5 Dicembre 2016 855 views No CommentStampa questo articolo Stampa questo articolo

Le ultime indiscrezioni parlano di un Renzi fermamente deciso a dimettersi non solo da presidente del Consiglio, ma anche da segretario del Pd, abbandonando, transitoriamente o definitivamente, la politica italiana. Si tratterebbe di una decisione assolutamente coerente con le sue parole e i suoi solenni impegni. La mia opinione è che voglia imitare lo sdegnato e doloroso addio alla battaglia di Achille dopo la morte di Patroclo. E che, una volta ritiratosi nella tenda di Pontassieve, sfileranno carovane di fedeli che lo imploreranno di tornare. Tatticamente la scelta di Renzi, come quella di Achille, si rivelerà azzeccata. Intanto però, tra vittime, tende rifugio e coerenze personali, c’è un paese da governare e anche un partito da guidare in questo difficile labirinto post referendario.
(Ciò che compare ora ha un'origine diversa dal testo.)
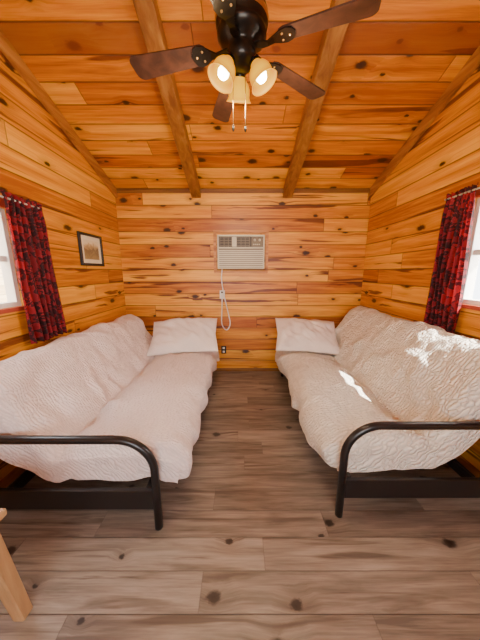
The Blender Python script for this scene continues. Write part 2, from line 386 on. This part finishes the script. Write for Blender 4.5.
# ---------------- futons ----------------
def futon(name,side,xw,y0,y1,zt,dfront,dleg,armz,mat,seed,midleg):
    P=empty(name)
    X=lambda d:xw-side*d
    dc=.53
    ctl=[(.035,zt-.42),(.035,zt-.25),(.042,zt-.10),(.075,zt-.02),(.14,zt),(.21,zt-.035),(.30,zt-.15),(.385,zt-.29),(.455,.53),(.505,.455),(dc,.415),(dc+.035,.43),(dc+.10,.462),(dc+.28,.49),(dfront-.18,.482),(dfront-.07,.455),(dfront-.01,.395),(dfront+.005,.33),(dfront-.005,.265)]
    prof=[(v.x,v.y) for v in catmull([(a,b,0) for a,b in ctl],7)]
    n=len(prof)
    nor=[]
    for i in range(n):
        a=prof[max(0,i-1)];b=prof[min(n-1,i+1)]; tx,tz=b[0]-a[0],b[1]-a[1]; l=math.hypot(tx,tz); nor.append((-tz/l,tx/l))
    R=.07; NY=200; NH=14
    rows=[]
    for j in range(NH,0,-1): rows.append(('n',j/NH))
    for j in range(NY+1): rows.append(('m',j/NY))
    for j in range(1,NH+1): rows.append(('f',j/NH))
    def hemz(d):
        t=min(1,max(0,(d-.06)/.5)); t=t*t*(3-2*t)
        return (zt-.40)*(1-t)+.265*t
    vs=[]
    for kind,q in rows:
        for i,(d,z) in enumerate(prof):
            nx,nz=nor[i]
            cr=math.exp(-((d-dc)/.10)**2)
            Rr=R*(1-.75*cr)
            if kind=='m':
                y=y0+(y1-y0)*q
                e=min(y-y0,y1-y); dr=0
                if e<R: dr=(R-math.sqrt(max(0,R*R-(R-e)**2)))*Rr/R
                dd=d-nx*dr; z2=z-nz*dr if z>.30 else z
                hang=0
            else:
                y=y0 if kind=='n' else y1
                dd=d-nx*Rr; ze=z-nz*Rr if z>.30 else z
                hz=hemz(dd)
                z2=ze+(min(ze,hz)-ze)*q; hang=q
            v=Vector((dd*3,y*3,z2*3+seed))
            w=noise.noise(v*.9)*.026+noise.noise(v*2.3)*.017+noise.noise(v*5)*.008
            cr2=math.exp(-((dd-dc)/.16)**2)
            w+=cr2*.013*math.sin(y*21+noise.noise(v)*6)
            ph=(y*2.1+dd*(3.2 if side<0 else -2.4)+noise.noise(v*.8)*1.1)*2.6
            w+=.026*max(0,math.sin(ph))**10*(.3+.7*abs(noise.noise(v*1.3))*2)
            ph=(y*1.4-dd*2.6+noise.noise(v*.7+Vector((5,1,2)))*1.3)*3.1
            w+=.024*max(0,math.sin(ph))**12*abs(noise.noise(v*1.1))*2
            yy=y
            dd2=dd+nx*w; z3=z2+nz*w
            if hang>0:
                s=-1 if kind=='n' else 1
                yy=y+s*(.012+.02*hang*(noise.noise(Vector((dd*7,seed,z2*2)))+.3))
                if kind=='f': yy=min(yy,YB-.07)
                z3+=hang*.012*noise.noise(Vector((dd*5,seed,1)))
            if i>n-18:
                k=(i-(n-18))/18; dd2+=k*.020*math.sin(y*17+noise.noise(Vector((y*2,seed,0)))*4); z3+=k*.018*noise.noise(Vector((y*3,seed,5)))
            vs.append((X(dd2),yy,z3))
    fs=[]
    for j in range(len(rows)-1):
        for i in range(n-1):
            a=j*n+i; fs.append((a,a+1,a+n+1,a+n))
    mesh('coverlet',vs,fs,mat,P,True)
    poly=[(X(.09),zt-.30),(X(.10),zt-.11),(X(.14),zt-.09),(X(.19),zt-.13),(X(dc-.05),.37),(X(dc+.08),.365),(X(dfront-.10),.38),(X(dfront-.06),.35),(X(dfront-.06),.29),(X(dc-.13),.29)]
    prisms('mattress',[poly],1,y0+.05,y1-.05,m_darkfab,P)
    for k,ya in enumerate((y0-.06,y1+.035)):
        r=.19
        pts=[(X(.07),ya,0),(X(.07),ya,armz-r*.5)]
        for a in range(1,8):
            t=a/8*math.pi/2; pts.append((X(.07+.10*(1-math.cos(t))),ya,armz-.10+.10*math.sin(t)))
        pts.append((X(.17),ya,armz))
        for a in range(0,13):
            t=a/12*math.pi/2; pts.append((X(dleg-r+r*math.sin(t)),ya,armz-r+r*math.cos(t)*1.0))
        pts.append((X(dleg),ya,0))
        pp=[pts[0]]
        for q in pts[1:]:
            if (Vector(q)-Vector(pp[-1])).length>.004: pp.append(q)
        tube('arm_%d'%(k+1),pp,.022,m_black,P,16)
        a,b=sorted((X(.10),X(dleg-.005)))
        box('end_rail_%d'%(k+1),(a,ya-.012,.13),(b,ya+.012,.255),m_black,P,.004)
    for nm,d,z in (('front_rail',dleg-.03,.23),('rear_rail',.30,.23)):
        a,b=sorted((X(d),X(d-.03))); box(nm,(a,y0-.05,z-.03),(b,y1+.03,z+.03),m_black,P,.004)
    sl=[]
    a,b=sorted((X(.27),X(dleg)))
    for i in range(9):
        y=y0+.12+i*(y1-y0-.24)/8; sl.append(((a,y-.025,.262),(b,y+.025,.278)))
    boxes('slats',sl,m_black,P)
    for i in range(6):
        y=y0+.15+i*(y1-y0-.3)/5
        tube('back_slat_%d'%(i+1),[(X(.30),y,.28),(X(.08),y,zt-.12)],.010,m_black,P,8)
    if midleg:
        tube('middle_leg',[(X(dleg-.02),midleg,.24),(X(dleg-.02),midleg,0)],.018,m_black,P)
    return P
futon('futon_sofa',-1,XL+.035,1.18,3.12,.90,1.26,1.10,.565,m_covL,1.3,0)
futon('futon_sofa.001',1,XR-.025,1.25,3.12,1.0,1.16,1.06,.60,m_covR,7.7,2.42)

def pillow(name,c,sx,sy,sz,rot,mat,seed):
    vs,fs=[],[]; n,m=44,34
    M=Matrix.Translation(c)@rot
    for sgn in (1,-1):
        for j in range(m+1):
            for i in range(n+1):
                u=-1+2*i/n; v=-1+2*j/m
                h=(max(0,(1-abs(u)**2.2))**.55)*(max(0,(1-abs(v)**2.2))**.55)
                px=u*sx*(1-.07*(1-abs(v))*abs(u)) ; pyy=v*sy*(1-.08*(1-abs(u))*abs(v))
                w=noise.noise(Vector((u*2+seed,v*2,sgn)))*.06*h+noise.noise(Vector((u*5+v*3+seed,v*2-u,sgn)))*.04*h
                vs.append(M@Vector((px,pyy,sgn*(sz*h+.001)+w)))
    K=(n+1)*(m+1)
    for s in (0,1):
        for j in range(m):
            for i in range(n):
                q=s*K+j*(n+1)+i; fs.append((q,q+1,q+n+2,q+n+1))
    o=mesh(name,vs,fs,mat,None,True)
    wd=o.modifiers.new('w','WELD'); wd.merge_threshold=.004
    return o
pillow('pillow',Vector((-.70,2.92,.65)),.42,.28,.14,Matrix.Rotation(math.radians(34),4,'X')@Matrix.Rotation(math.radians(5),4,'Z'),m_pil,2)
pillow('pillow.001',Vector((.84,2.94,.65)),.39,.27,.13,Matrix.Rotation(math.radians(36),4,'X')@Matrix.Rotation(math.radians(-5),4,'Z'),m_pil,9)

# ---------------- ceiling fan ----------------
FX,FY=.009,1.425; ZB=2.54
P=empty('ceiling_fan')
hc=H(FY)
lathe('canopy',[(.001,hc+.03),(.07,hc+.03),(.07,hc-.05),(.055,hc-.09),(.02,hc-.105),(.001,hc-.105)],m_bronze,P,Matrix.Translation((FX,FY,0)))
tube('downrod',[(FX,FY,hc-.05),(FX,FY,ZB+.16)],.013,m_bronze,P)
lathe('motor_housing',[(.001,.21),(.03,.21),(.05,.185),(.085,.17),(.115,.145),(.125,.11),(.125,.06),(.115,.045),(.12,.035),(.12,.02),(.10,.0),(.07,-.015),(.065,-.03),(.07,-.045),(.07,-.075),(.055,-.095),(.03,-.105),(.001,-.108)],m_bronze,P,Matrix.Translation((FX,FY,ZB)))
lathe('trim_ring',[(.126,.098),(.129,.09),(.129,.078),(.126,.07)],m_chain,P,Matrix.Translation((FX,FY,ZB)))
for bi,ang in enumerate((35,105,167,250,341)):
    M=Matrix.Translation((FX,FY,ZB-.015))@Matrix.Rotation(math.radians(ang),4,'Z')
    vs,fs=[],[]
    prof=[(.07,.018),(.10,.020),(.13,.014),(.16,.022),(.19,.042),(.22,.050),(.245,.040),(.26,.012)]
    Rp=Matrix.Rotation(math.radians(11),4,'X')
    for x,w in prof:
        zo=-.004-.012*math.exp(-((x-.12)/.03)**2)
        tw=min(1,max(0,(x-.10)/.08)); RR=Matrix.Rotation(math.radians(11*tw),4,'X')
        for yy,z in ((-w,zo),(w,zo),(w,zo-.006),(-w,zo-.006)): vs.append(M@(RR@Vector((x,yy,z))))
    for i in range(len(prof)-1):
        for k in range(4):
            l=(k+1)%4; fs.append((i*4+k,i*4+l,i*4+4+l,i*4+4+k))
    fs.append((0,1,2,3)); fs.append(tuple(len(vs)-4+k for k in range(4)))
    mesh('blade_iron_%d'%(bi+1),vs,fs,m_bronze,P)
    for q in ((.20,.022),(.20,-.022),(.235,0)):
        MM=M@Rp@Matrix.Translation((q[0],q[1],-.012)); lathe('screw',[(.0001,-.002),(.005,-.001),(.006,.003)],m_chain,P,MM,10)
    out=[]
    r0,r1,w0,w1=.185,.605,.046,.062
    out+= [(r0,-w0*.7),(r0+.02,-w0)]
    cr=.035
    out+= [(r1-cr+cr*math.sin(a*math.pi/12),-(w1-cr)-cr*math.cos(a*math.pi/12)) for a in range(7)]
    out+= [(r1-cr+cr*math.cos(a*math.pi/12),(w1-cr)+cr*math.sin(a*math.pi/12)) for a in range(7)]
    out+= [(r0+.02,w0),(r0,w0*.7)]
    vs=[];k=len(out)
    for z in (-.003,.004):
        for a,b in out: vs.append(M@(Rp@Vector((a,b,z))))
    fs=[tuple(range(k)),tuple(range(2*k-1,k-1,-1))]+[(i,(i+1)%k,k+(i+1)%k,k+i) for i in range(k)]
    mesh('blade_%d'%(bi+1),vs,fs,m_blade,P)
ZL=ZB-.075
for li,ang in enumerate((98,205,-12)):
    a=math.radians(ang); dx,dy=math.cos(a),math.sin(a)
    base=Vector((FX+dx*.03,FY+dy*.03,ZL+.015))
    el=Vector((FX+dx*.06,FY+dy*.06,ZL+.005)); nk=Vector((FX+dx*.066,FY+dy*.066,ZL-.015))
    tube('light_arm_%d'%(li+1),catmull([base,el,nk],6),.010,m_bronze,P)
    axis=Vector((dx*.46,dy*.46,-.88)).normalized()
    M=Matrix.Translation(nk)@axis.to_track_quat('Z','Y').to_matrix().to_4x4()
    lathe('socket_%d'%(li+1),[(.001,-.012),(.022,-.012),(.027,0),(.027,.018),(.001,.02)],m_bronze,P,M,24)
    pr=[(.026,.005),(.030,.015),(.046,.032),(.056,.052),(.058,.072),(.057,.086),(.063,.098),(.069,.106)]
    pr2=pr+[(r-.003,z) for r,z in reversed(pr)]
    lathe('glass_shade_%d'%(li+1),pr2,m_shade,P,M,36)
    lathe('bulb_%d'%(li+1),[(.001,.02),(.012,.022),(.016,.04),(.026,.06),(.028,.072),(.022,.088),(.010,.096),(.0005,.098)],m_bulb,P,M,20)
    ld=bpy.data.lights.new('fan_light','POINT'); ld.energy=19; ld.color=(1,.78,.48); ld.shadow_soft_size=.04
    lo=bpy.data.objects.new('fan_light_%d'%(li+1),ld); lo.location=nk+axis*.16; link(lo,P)
for i,(dx,dy,l) in enumerate(((-.045,.04,.18),(.02,.045,.18))):
    x,y=FX+dx,FY+dy
    tube('pull_chain_%d'%(i+1),[(x,y,ZB-.07),(x,y,ZB-.07-l-.08)],.0018,m_chain,P,6)
    lathe('chain_fob_%d'%(i+1),[(.0005,.0),(.005,-.008),(.007,-.022),(.004,-.032),(.0005,-.035)],m_bronze,P,Matrix.Translation((x,y,ZB-.15-l)),12)

# ---------------- side table ----------------
P=empty('wooden_side_table')
tz=.57
def leg(nm,fx,fy,tx,ty):
    vs=[]
    for (cx,cy,z,s) in ((fx,fy,0,.024),(tx,ty,tz-.03,.030)):
        for sx,sy in((-1,-1),(1,-1),(1,1),(-1,1)): vs.append((cx+sx*s,cy+sy*s,z))
    o=mesh(nm,vs,[(0,1,2,3),(4,5,6,7),(0,1,5,4),(1,2,6,5),(2,3,7,6),(3,0,4,7)],m_lwood,P)
    b=o.modifiers.new('b','BEVEL'); b.width=.005
leg('leg_1',-.925,.76,-.925,.69); leg('leg_2',-1.38,.76,-1.34,.69); leg('leg_3',-.925,.22,-.925,.28); leg('leg_4',-1.38,.22,-1.34,.28)
box('top',(-1.42,.18,tz-.03),(-.875,.745,tz),m_lwood,P,.006)
boxes('apron',[((-1.32,.675,tz-.10),(-.94,.695,tz-.03)),((-1.32,.275,tz-.10),(-.94,.295,tz-.03)),((-.94,.29,tz-.10),(-.92,.67,tz-.03)),((-1.33,.29,tz-.10),(-1.31,.67,tz-.03))],m_lwood,P)

# ---------------- light ----------------
def area(name,loc,rot,sx,sy,e,col):
    ld=bpy.data.lights.new(name,'AREA'); ld.shape='RECTANGLE'; ld.size=sx; ld.size_y=sy; ld.energy=e; ld.color=col
    o=bpy.data.objects.new(name,ld); o.location=loc; o.rotation_euler=rot; link(o)
area('front_fill_light',(0,YF-.02,1.5),(math.radians(90),0,0),1.9,1.1,42,(1,.97,.93))  # added fill light behind the camera, set in the unseen front opening
area('left_window_daylight',(XL-.75,1.39,2.5),(0,math.radians(-40),0),.9,.9,45,(.95,.97,1))
area('right_window_daylight',(XR+.6,1.42,1.7),(0,math.radians(75),0),.9,.6,60,(1,.97,.92))
sd=bpy.data.lights.new('sun','SUN'); sd.energy=48; sd.angle=.01; sd.color=(1,.93,.8)
so=bpy.data.objects.new('sun',sd); d=Vector((-.80,.54,-1.0)); so.rotation_euler=d.to_track_quat('-Z','Y').to_euler(); so.location=(4,-3,6); link(so)
w=bpy.data.worlds.new('World'); bpy.context.scene.world=w; w.use_nodes=True
bg=w.node_tree.nodes['Background']; bg.inputs[0].default_value=(.90,.95,1,1); bg.inputs[1].default_value=8

cam=bpy.data.cameras.new('camera'); cam.sensor_fit='HORIZONTAL'; cam.sensor_width=36; cam.lens=18; cam.clip_start=.02
co=bpy.data.objects.new('camera',cam); co.location=(0,0,1.435); co.rotation_euler=(math.radians(90-11.3),0,0); link(co)
bpy.context.scene.camera=co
Renzi si rifugia in uno sdegnato isolamento. Ma dopo il suo “non possum” che succederà? Già nel suo passo d’addio, celebrato subito dopo le prime infauste proiezioni, Renzi aveva accennato al fatto che spettava ai vincitori del no lanciare una proposta di una nuova governabilità, sapendo che il fronte avverso è talmente disomogeneo che nessun governo e nemmeno alcuna legge elettorale comune potranno mai essere partoriti. Se il doppio annunciato addio di Renzi si trasformerà in un “tanto peggio, tanto meglio”, in una sorta di indifferenza sugli equilibri politici futuri, in una malevola attesa su chi verrà dopo di lui, allora sarà un fatto negativo per il paese. Un passo da uomo forte e coerente, ma non da statista di primo piano.
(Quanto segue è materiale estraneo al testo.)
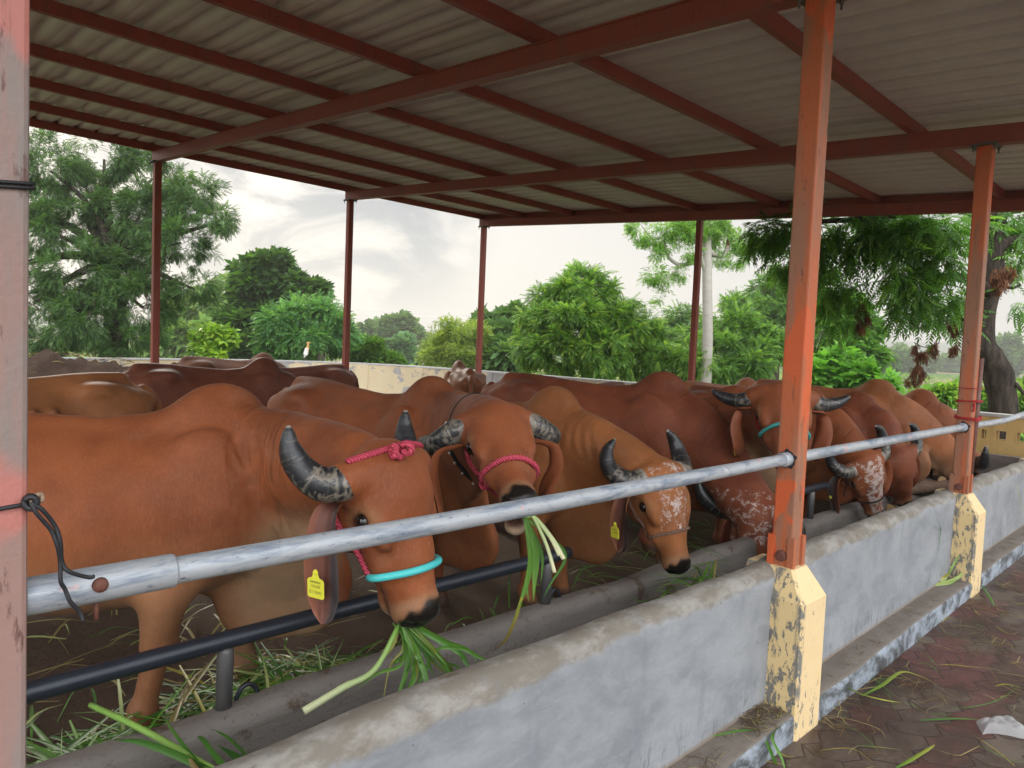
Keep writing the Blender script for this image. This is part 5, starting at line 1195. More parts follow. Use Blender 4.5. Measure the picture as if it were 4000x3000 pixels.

Il presidente della Repubblica ha dinnanzi a sé due strade. O affidare la guida del governo a una personalità delle istituzioni (Grasso) per approvare la legge di bilancio, probabilmente da correggere dopo gli appunti di Bruxelles, per riscrivere una legge elettorale (ma guarda te, finalmente i grillini si sono accorti che l’Italicum è l’ideale per loro) e poi andare al voto a Primavera. Oppure affidare l’incarico a un politico che tenti di rimettere insieme una coalizione in grado di tentare di arrivare alla scadenza ordinaria, sia esso Padoan o un altro. Non vorrei che lo sdegnato rifiuto renziano producesse la peggiore delle ipotesi e cioè favorisse la nascita di un governo di brevissimo periodo col rischio, quasi certo, di perdere le elezioni. A volte per l’interesse generale si deve sacrificare l’orgoglio personale. Renzi ne sarà capace?